** begin **

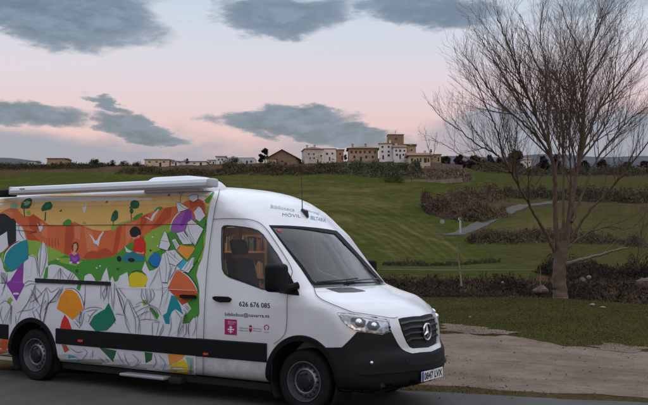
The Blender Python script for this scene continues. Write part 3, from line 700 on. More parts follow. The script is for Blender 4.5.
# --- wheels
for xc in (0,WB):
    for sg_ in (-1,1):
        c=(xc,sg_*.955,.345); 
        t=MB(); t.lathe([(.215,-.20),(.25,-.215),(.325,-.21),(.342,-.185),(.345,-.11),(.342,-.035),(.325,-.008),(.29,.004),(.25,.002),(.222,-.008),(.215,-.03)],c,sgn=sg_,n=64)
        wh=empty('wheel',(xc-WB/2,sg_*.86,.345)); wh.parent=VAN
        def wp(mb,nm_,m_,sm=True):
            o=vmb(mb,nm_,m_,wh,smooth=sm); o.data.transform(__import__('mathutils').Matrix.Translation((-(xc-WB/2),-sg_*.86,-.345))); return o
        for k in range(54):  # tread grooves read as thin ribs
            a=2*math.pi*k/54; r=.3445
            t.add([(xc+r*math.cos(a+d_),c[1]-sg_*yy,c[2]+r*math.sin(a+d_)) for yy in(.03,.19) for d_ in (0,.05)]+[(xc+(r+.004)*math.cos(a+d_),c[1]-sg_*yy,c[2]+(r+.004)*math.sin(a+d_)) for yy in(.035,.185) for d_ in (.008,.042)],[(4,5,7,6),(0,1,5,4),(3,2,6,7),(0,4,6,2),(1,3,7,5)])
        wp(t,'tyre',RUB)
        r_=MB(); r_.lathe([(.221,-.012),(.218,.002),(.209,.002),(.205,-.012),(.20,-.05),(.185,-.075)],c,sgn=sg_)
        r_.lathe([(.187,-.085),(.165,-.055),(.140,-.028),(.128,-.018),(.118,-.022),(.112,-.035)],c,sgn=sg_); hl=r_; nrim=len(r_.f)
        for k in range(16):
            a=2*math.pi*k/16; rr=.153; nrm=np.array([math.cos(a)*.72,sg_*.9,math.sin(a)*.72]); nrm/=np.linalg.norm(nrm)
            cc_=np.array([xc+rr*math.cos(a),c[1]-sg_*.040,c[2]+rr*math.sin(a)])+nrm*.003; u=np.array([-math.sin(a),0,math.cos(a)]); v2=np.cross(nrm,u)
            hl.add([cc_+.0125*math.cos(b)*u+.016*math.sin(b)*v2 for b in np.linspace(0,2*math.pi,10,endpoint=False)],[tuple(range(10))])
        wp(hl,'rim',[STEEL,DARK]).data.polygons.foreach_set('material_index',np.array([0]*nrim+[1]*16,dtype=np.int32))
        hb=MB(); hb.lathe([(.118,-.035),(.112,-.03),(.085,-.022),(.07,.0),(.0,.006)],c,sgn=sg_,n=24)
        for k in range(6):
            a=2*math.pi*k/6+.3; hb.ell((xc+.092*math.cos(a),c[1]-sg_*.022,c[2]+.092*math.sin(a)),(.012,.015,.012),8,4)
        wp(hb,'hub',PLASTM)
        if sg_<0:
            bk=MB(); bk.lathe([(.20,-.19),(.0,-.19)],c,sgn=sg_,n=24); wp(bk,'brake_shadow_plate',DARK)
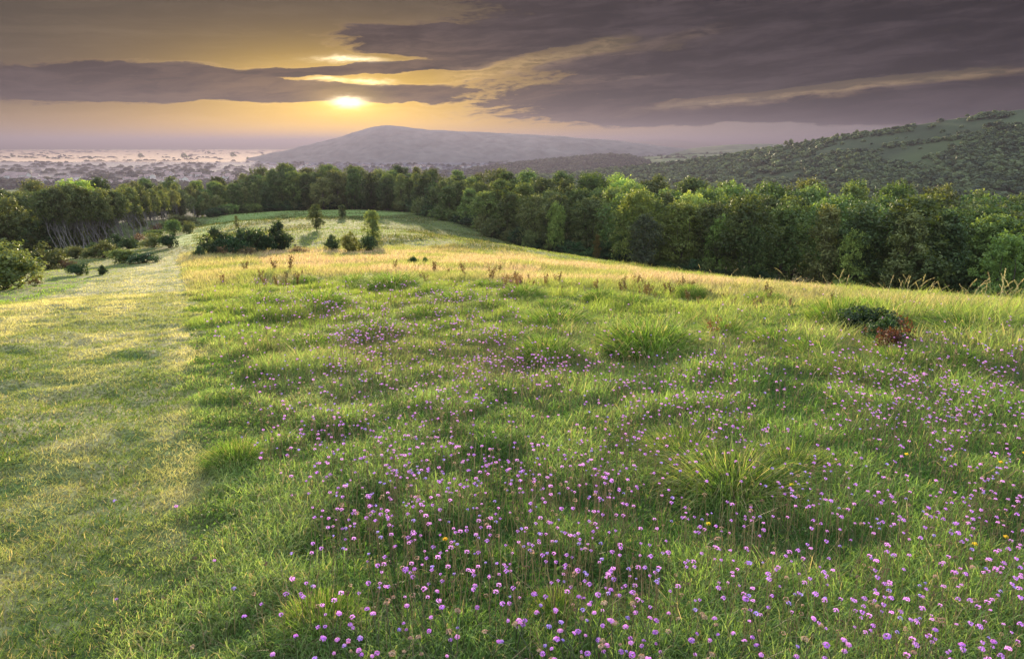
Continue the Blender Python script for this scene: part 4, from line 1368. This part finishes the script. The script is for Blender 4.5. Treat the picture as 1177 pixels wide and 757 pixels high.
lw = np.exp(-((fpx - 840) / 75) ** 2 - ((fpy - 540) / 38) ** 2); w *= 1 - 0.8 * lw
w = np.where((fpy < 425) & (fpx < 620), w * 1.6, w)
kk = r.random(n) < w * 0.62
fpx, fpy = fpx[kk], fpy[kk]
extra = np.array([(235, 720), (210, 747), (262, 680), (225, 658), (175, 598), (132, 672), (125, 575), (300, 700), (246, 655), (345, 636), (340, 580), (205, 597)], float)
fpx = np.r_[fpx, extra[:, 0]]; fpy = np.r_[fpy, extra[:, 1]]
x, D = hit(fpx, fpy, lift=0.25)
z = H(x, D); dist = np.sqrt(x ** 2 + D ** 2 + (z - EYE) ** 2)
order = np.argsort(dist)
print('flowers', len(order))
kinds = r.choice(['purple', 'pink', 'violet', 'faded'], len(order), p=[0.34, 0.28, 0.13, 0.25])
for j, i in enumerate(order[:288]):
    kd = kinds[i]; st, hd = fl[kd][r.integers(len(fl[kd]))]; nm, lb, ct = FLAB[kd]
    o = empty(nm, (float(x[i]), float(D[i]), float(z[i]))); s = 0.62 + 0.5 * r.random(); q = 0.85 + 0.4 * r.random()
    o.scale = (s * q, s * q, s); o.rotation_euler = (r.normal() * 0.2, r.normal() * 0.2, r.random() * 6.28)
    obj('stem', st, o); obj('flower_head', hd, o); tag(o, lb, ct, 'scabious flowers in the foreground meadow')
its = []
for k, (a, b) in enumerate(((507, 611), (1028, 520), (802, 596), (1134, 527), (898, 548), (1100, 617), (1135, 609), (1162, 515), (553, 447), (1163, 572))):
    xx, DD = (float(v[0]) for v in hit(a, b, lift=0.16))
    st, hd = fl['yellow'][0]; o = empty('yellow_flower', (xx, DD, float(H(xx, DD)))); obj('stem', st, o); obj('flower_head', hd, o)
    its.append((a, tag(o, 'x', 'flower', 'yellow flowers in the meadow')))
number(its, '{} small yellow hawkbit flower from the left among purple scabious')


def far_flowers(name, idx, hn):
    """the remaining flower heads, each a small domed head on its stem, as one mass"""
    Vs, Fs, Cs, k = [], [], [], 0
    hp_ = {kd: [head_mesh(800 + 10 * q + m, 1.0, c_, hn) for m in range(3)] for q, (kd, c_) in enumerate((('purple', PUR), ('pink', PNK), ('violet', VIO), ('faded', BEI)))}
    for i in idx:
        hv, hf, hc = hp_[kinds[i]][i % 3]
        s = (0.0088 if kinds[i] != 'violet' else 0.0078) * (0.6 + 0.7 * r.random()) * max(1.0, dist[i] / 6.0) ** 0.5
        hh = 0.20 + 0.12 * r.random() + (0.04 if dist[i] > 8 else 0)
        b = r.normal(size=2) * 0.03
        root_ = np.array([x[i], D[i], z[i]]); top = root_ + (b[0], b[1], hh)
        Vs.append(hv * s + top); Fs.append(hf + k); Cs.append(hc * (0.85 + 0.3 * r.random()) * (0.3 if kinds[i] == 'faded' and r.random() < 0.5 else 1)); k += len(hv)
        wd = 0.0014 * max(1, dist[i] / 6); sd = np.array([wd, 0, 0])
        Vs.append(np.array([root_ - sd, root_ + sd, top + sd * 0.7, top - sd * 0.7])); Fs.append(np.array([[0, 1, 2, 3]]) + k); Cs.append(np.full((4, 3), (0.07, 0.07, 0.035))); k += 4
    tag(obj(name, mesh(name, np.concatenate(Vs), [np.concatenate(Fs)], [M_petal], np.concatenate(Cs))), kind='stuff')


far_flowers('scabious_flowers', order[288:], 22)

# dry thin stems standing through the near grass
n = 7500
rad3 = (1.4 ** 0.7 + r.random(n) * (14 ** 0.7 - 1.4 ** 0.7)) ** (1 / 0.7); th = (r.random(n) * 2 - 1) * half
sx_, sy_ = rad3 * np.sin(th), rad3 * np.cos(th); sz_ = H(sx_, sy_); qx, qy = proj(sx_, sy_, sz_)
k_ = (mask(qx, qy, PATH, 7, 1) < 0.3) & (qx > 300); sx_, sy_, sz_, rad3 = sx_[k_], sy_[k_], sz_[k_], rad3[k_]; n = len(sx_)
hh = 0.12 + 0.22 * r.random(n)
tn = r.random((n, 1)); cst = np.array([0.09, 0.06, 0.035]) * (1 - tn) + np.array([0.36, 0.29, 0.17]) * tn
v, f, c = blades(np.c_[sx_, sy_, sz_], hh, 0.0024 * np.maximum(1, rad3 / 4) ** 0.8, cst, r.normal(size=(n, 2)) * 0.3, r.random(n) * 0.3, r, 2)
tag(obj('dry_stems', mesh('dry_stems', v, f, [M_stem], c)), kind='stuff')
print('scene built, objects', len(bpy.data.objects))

** end **

> [WHAT THE EXERCISE ASKS] Write out every line of the entries that holds the word "script".

> [ANSWER TO THE TASK]
The Blender Python script for this scene continues. Write part 3, from line 700 on. More parts follow. The script is for Blender 4.5.
Continue the Blender Python script for this scene: part 4, from line 1368. This part finishes the script. The script is for Blender 4.5. Treat the picture as 1177 pixels wide and 757 pixels high.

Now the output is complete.